Finding Happy

How To Get What You Want by Changing One Simple Thing!

I am noticing a new trend on the horizon that seems to be affecting a lot of people. That trend is the rudeness that is now in place of good old fashion Politeness. Intolerance and Rudeness has now taken a new role in our everyday lives.

I’ll give you a few examples of things that have happened to me in the last couple of weeks. (and I wish that is all that has been going on, if I wrote about everything, the list would be too long and never ending)

Example 1

Went to a gas station this weekend and asked for $10 of gas. That’s all I needed and first reaction I got was an incredulous “Only $10!” Which then escalated to my partner having to put up with this person swearing under his breath and finally charging us an extra .50cents saying that under $10 dollars they charge a .50 cent fee. Something that was not posted anywhere for anyone to see. Of course since the attitude of this person had been less than stellar, we were not pleased with this.

Example 2

Went to a store where you get points for purchasing groceries. I did not have my point’s card so when she asked I told her no, I did not have it. There was another employee from the store behind me and he asked for my points to her (not me) and she gestured he swipe his points card even before my transaction was finished. I turned to both of them and said. Excuse me?
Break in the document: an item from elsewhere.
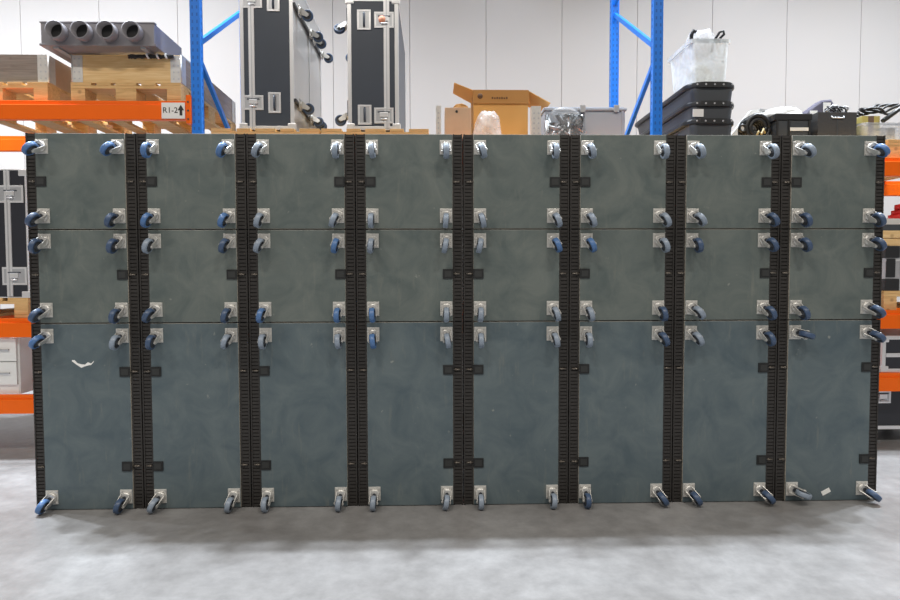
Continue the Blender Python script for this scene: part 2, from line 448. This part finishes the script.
# location sign on the upper left beam
m = MB(); m.box(-2.090, -1.926, -.0175, -.0145, 2.426, 2.538, 'paper', .0008)
add_mesh(m, text_mesh('R1-2', .056, 'tape_black'), 'tape_black', (-2.029, -.018, 2.483))
m.prism([(-1.963, 2.448), (-1.963, 2.484), (-1.976, 2.484), (-1.954, 2.522), (-1.932, 2.484), (-1.945, 2.484), (-1.945, 2.448)], -.0195, -.0165, 'tape_black')
m.obj('location_sign', beams['L', 2.555], label='white sign reading R1-2 with an upward arrow')
m = MB(); m.box(-.19, 1.36, .051, RY-FY+.029, 2.214, 2.2318, 'pine_deep', .001); m.obj('shelf_board', rack)

# ------------------------------------------------------------------ pallets and collars
def pallet_parts(mat='pallet_wood', W=.78, D=1.2):
    hw = W/2; out = []
    def add(nm, fn):
        m = MB(); fn(m); out.append((nm, m.mesh(nm)))
    def deck(m):
        for xc, w in ((-hw+.0725, .145), (-hw+.0725+.160, .1), (0, .145), (hw-.0725-.160, .1), (hw-.0725, .145)):
            m.box(xc-w/2, xc+w/2, 0, D, .122, .144, mat, .002)
    add('deck', deck)
    for y in (0, D/2-.07, D-.145):
        add('cross_board', lambda m, y=y: m.box(-hw, hw, y, y+.145, .100, .1215, mat, .002))
        for xc, w in ((-hw+.05, .1), (0, .145), (hw-.05, .1)):
            add('block', lambda m, y=y, xc=xc, w=w: m.box(xc-w/2, xc+w/2, y, y+.145, .0225, .0995, mat, .002))
    for xc, w in ((-hw+.05, .1), (0, .145), (hw-.05, .1)):
        add('skid', lambda m, xc=xc, w=w: m.box(xc-w/2, xc+w/2, 0, D, 0, .022, mat, .002))
    return out
PAL = pallet_parts()
def pallet(x, z, label, y=1.055):
    t = thing('wooden_pallet', label, 'pallet', (x, y, z), 'wooden pallets on the rack')
    for nm, me in PAL: link(nm, me, t)
    return t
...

I know I was not using them, but you could have asked. These were my purchases and not your points to take.

People have forgotten to be polite.

Rudeness seems to be the way to go today. I find myself leaving my home calm and happy and coming back, angry and shaking my head. I wish that I could simply shake it off, however I am finding that from the moment I leave, someone is being rude to me no matter where I go. And what does it accomplish really?

You are collectively contributing to the world’s bad mood, since if you anger someone, they will probably in turn anger someone else and so on and so on.

In example 1, with the fierce competition there is out there, is it really a good idea to piss off your new clients? I know for sure I am not returning there and it would have to be the last place open on the planet for me to return. Being rude will lose him customers and maybe eventually his business.

In example 2, taking without asking is rude and will get you nowhere. I will remember this kid when I go back into that store. I did not call his superior to deal with both the young man and young cashier; however somebody else might have done so and they could have lost their jobs for what is essentially stealing from the customer.

How could this be avoided? For the gas station, before I filled up, the gentleman could have kindly let me know there was an extra charge for putting only $10. I would have at least been grateful that he had let me know or post it somewhere it can be seen.

In this case, I do believe he did do it to punish my low amount, so in the end, it does not matter much. A polite business is the way to go. People who take care of taking care of their clients and employees will prosper now much more than the run of the mill business who deals in quantity without taking care of the quality of their service, and unfortunately in my area, it’s starting to become rare to get good customer service.

And for the kid who took my points, the simple action of asking if he could get my points would have saved him my aggravation and a potential loss of employment if it had been anyone else and I would have gladly told him it was alright.

So the point (no pun intended) to all this, is this; If you want prosperity and gain in your life. Be polite. And it’s not just for each individual, but also to teach your kids to do the same, so the next generation sees just how important this is.

It sounds simple enough, but it’s starting to be plain to see that the message is no longer being transmitted or taught.

Being polite helps you get what you want. People remember people who are polite to them and will recommend your services. It’s a fact. Not only that. If someone leaves feeling good because of something you did to be polite and in essence to be kind to them, they will most likely spread that joy to someone else. And that will continue, so you will have contributed to this world’s collective happiness, inviting prosperity and gain into your life.

And isn’t that better than being unhappy and negative.

It starts with us and our children, and teaching everyone to care for one another instead of being only in it for ourselves.

You may want to prosper and be gainful, but you need others to help you get there.

I keep trying every time I leave home that maybe someday, that pushy person won’t stand beside me edging their way past me to get through. That the person near the store will not run behind my car instead will let me pull out, since I was already doing it.  That the cashier at the store will give me a smile instead of the stone face. That the person in the aisle talking with someone will not block everyone’s way from passing through (I’m all for catching up, but be kind and don’t block everyone’s way).

I will keep hoping and keep smiling. I hope you do too. Trust me on this, it will get you what you want and have people like who you are if you are thoughtful, polite and kind!